What is heavy and fast? The uncertainty that keeps racing in circles in my head.
I’m having trouble sleeping tonight. I am troubled and and my mind chaotic.
This pulse pretty much sums up what prompted me to feel more bitter and restless than usual:
“My mother gave me $100 dollars for graduation. I gave it back. Why? Because she decided to spend the 15 minutes before she handed it to me naming all the times I’ve hurt her feelings in the past. Yes, I’ve said sorry. No, it will never be enough for her. Fair enough.”
Always the watchful opportunist, she always takes advantage of the times that she feels that I have no choice to walk away to make accusations about my character. It really bothers me when she tries so hard to bring up resolved disagreements from the past and un-resolve them to give herself more ammunition to use against me. When she starts making herself cry by bringing up all the past times I’ve hurt her feelings, I feel simultaneous sadness, guilt, and irritation. A paragon of hypocrisy, the juxtaposition of preaching Buddhist axioms of compassion and forgiveness and then provoking herself to tears in what I am pretty sure is an attempt to passively guilt me into submission is just terrible.
While I’m spilling my thoughts and oozing vulnerability, I may as well write about my fears and worries.
One of the things I hate about being in a relationship is the false sense of security that I get lulled into. (As bad as it sounds, I was not raised to feel secure about myself, and it is obvious to me, at least. Over the years, I have learned to stay on my toes and watch out for sudden disastrous changes, especially when things are going well. No matter how I try to suppress my uncertainty, it stays and I am forced to deal with it.) Ironically, it is when I feel like I give out the most trust that I expect the worst. I trust Vicky to so much but I still can’t stop worrying–I can’t seem to find peace in a situation with so many variables.

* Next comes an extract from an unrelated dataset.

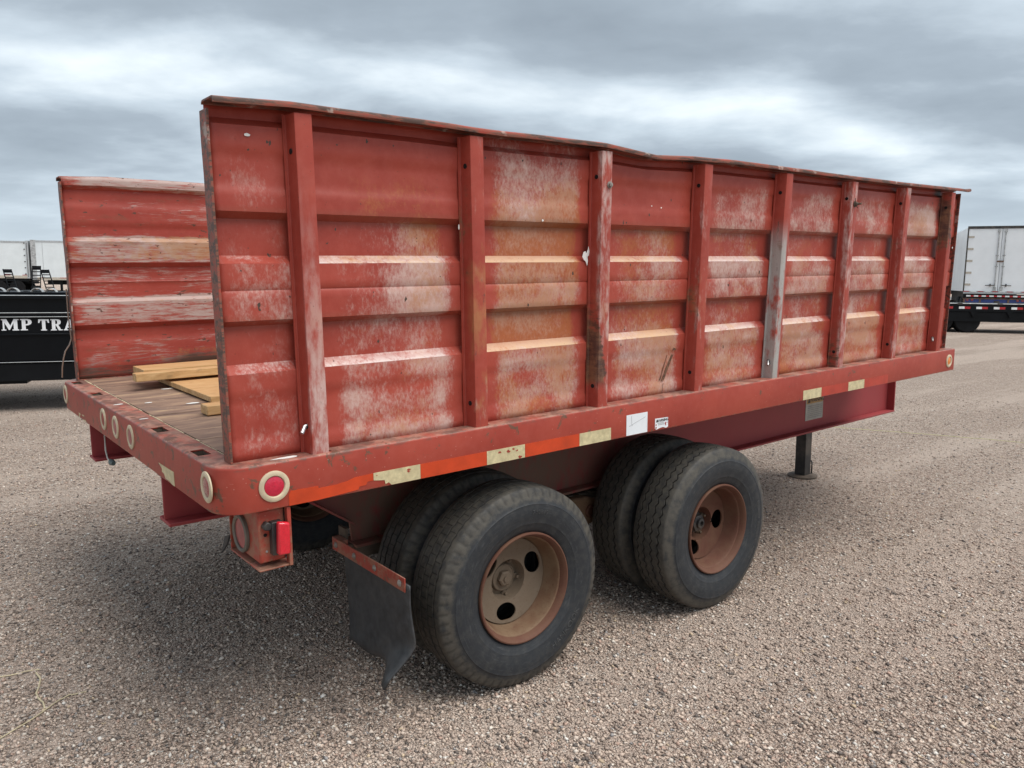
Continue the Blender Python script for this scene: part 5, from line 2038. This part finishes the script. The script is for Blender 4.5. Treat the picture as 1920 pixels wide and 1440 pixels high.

The lack of time in the summer, distance, her parents, plans for college 4 hours away, my chronic indigence, these are all variables that I take into account when I think about being in a relationship. I have so many questions that I can’t answer… yet. Questions like
Can we find time to see each other enough? How much is enough? Is the arbitrary quantity considered “enough” the same for both of us? What are the boundaries? What happens when she leaves for California? What am I going to do? How long am I going to keep on being afraid of her father because she is? How long are we going to be able to get away with dating without her parents’ knowledge or consent? What the hell is college going to be like for me? Knowing me, will I be able to hold down a relationship from a college four hours away? What am I going to do about my financial hardships while in a relationship? Is it okay if I am not going to be the guy who buys his girl jewelry and expensive gifts all the time? Heck, is it okay if I can’t even pay for her all the time with my measly paychecks that can barely pay for my own bills? Are my fears unfounded? What if there is something to watch out for?
Around others, I’m supposed to be the confident one who has his act together. And I am, depending on what side of my life you look at. I know what I want to do in the future professionally, and I know what I need to do to get there. But when it comes to knowing myself and being in a relationship, I am only confident with the basics: I know how to be true to myself and not to assume and get argumentative in a relationship, but that is where my confidence ends. With so many unanswered questions, I cannot be confident until I find some answers.
It takes time, I suppose. It takes time.
It seems that I am the weird one here.
Oh, and I decided to start working on Chopin’s Fantasie Impromptu. Let’s see how long it takes me to learn this piece all by myself.
-bgeairghaeilrgherlhasegawdwrgwehwhateverghawersd.